Bridle makes this point more concrete by pointing out that if it hadn’t been for the internet, we wouldn’t have had the proper analogy to understand what has come to be known as the “Wood Wide Web.” It’s because we built a certain mental model – the concept of how networks operate – that we were able to conceptualize how trees communicate with one another through fungus underground.

Bridle’s description of networks and forests is just a small part of his argument for thinking through what he calls the “ecology of technology.” Throughout Ways of Being, Bridle points to ways that humans, nature, and technology are entangled together. Bridle argues that an “ecology of technology” can help us recapture a sense of wonder and enchantment toward the world.

Intelligence is one among many ways of being in the world: it is an interface to it; it makes the world manifest.

In Bridle’s definition, intelligence is something that can be a quality of animals or machines – it is a way of being in the world.

If all intelligence is ecological – that is, entangled, relational, and of the world – then artificial intelligence provides a very real way for us to come to terms with all the other intelligences which populate and manifest through the planet.

This relationality is one of the keys of the book.
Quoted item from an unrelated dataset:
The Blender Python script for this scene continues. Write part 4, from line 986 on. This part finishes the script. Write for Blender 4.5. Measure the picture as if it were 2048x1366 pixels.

Ideally, we are using our intelligence not just to solve isolated problems but to communicate and build networks between ourselves and other intelligences – natural and machine-made.

The acknowledgement of multiple other worlds, the worlds of others, is key to disentangling ourselves from our greatest social and technological deception, and re-entangling ourselves with a more meaningful and compassionate cosmology.

Bridle depicts a world in which everything has a kind of intelligence, which reminds me of the concept of panpsychism. While panpsychism is about the consciousness of non-human things, though, Bridle writes about the intelligence of non-human things. In some ways, it is less controversial to say that non-human things have intelligence (who wouldn’t admit that calculators are better at arithmetic?) but Bridle’s ecological model of intelligence is far more inclusive and interesting in its implications.

Here are two more of my favorite quotes from the book:

Models of progression, advancement, linearity and individuality – models, in short, of hierarchy and dominance – collapse under the weight of actual diversity. Life is soupy, mixed up and tumultuous. Muddying the waters is precisely the point, because it’s from such nutritious streams that life grows. The individual, under the microscope or under the sun, is always a plurality. Models of multiplicity are needed to make sense of this endlessly proliferating, teeming, oozing and entangling life. The tree is not a tree, but perhaps a bush, or a net – or a forest, or a lake. Or maybe a cloud?
But really what we are saying is what ecology has told us all along: we exist by virtue of our ties to one another and to the more-than-human world, and these ties are strengthened, not weakened, by the inclusion and equal participation of each and every member of that network.